校内から地域、地域から世界へ ドイツのエリート校も獨協に注目

 緑のネットワーク委員会の活動は、環境問題に興味を持つ海外の同年代の心にも届いている。同校のウェブサイトで公開されている取り組みを見て関心を持ったドイツのエコレアインターナショナルから環境教育の提携打診を受けた。2019年、教員と生徒11名が同校を訪れ、それぞれの思いを交わし合った。

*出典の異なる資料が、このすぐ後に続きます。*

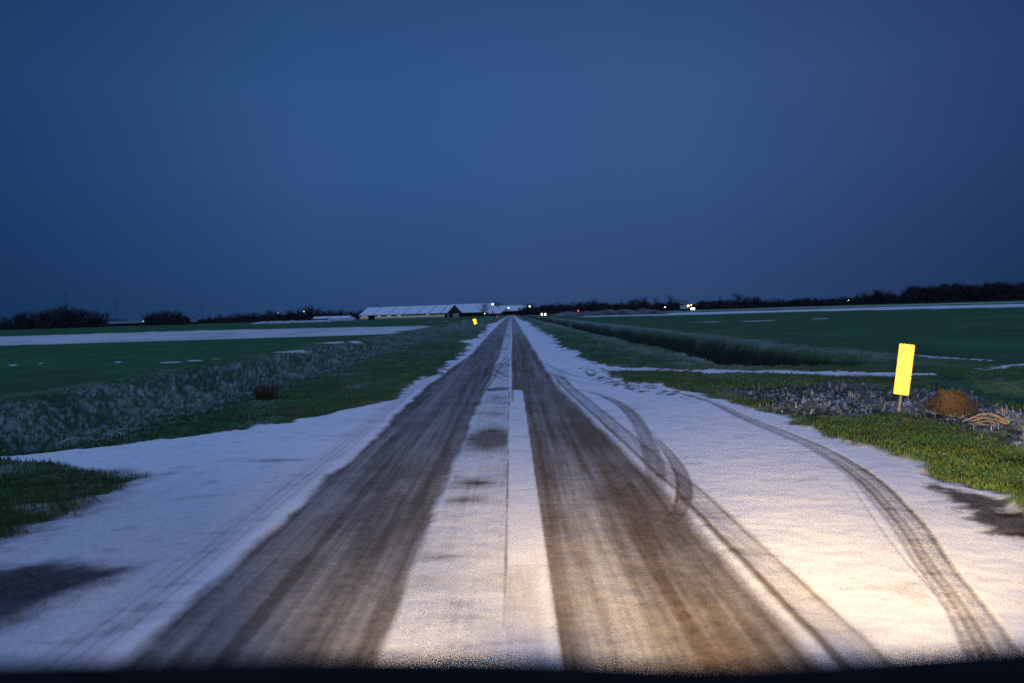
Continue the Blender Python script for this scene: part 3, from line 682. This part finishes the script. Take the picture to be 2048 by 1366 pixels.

 創立時からドイツ文化と深いつながりのある同校はドイツ研修旅行を実施しているが、環境教育に注力してきた背景から、プログラム内にドイツ国内で2番目の規模を誇る環境教育施設で講義を受ける機会を盛り込んでいる。また、環境や自然だけでなく、多文化理解も研修旅行の大きなテーマの1つ。講師は幼い頃に難民としてシリアからドイツに来た男性だ。「ドイツ政府の助けで教育を受け、仕事にも就けた。将来は故郷に戻ってシリアを立て直す一助になりたい」と、切々と語った。「その方が生徒一人ひとりに問うのです、『君は将来、何をしたいの?』と。地平線の彼方にあると思っていた出来事や誰かの人生がぐんと迫り、生徒は改めて自分の存在や、これからいかに社会と関わっていくかを見つめ直したようです。杓子定規でなく、真摯に、絞り出すように答える姿が印象的でした」と、塩瀬教諭は振り返る。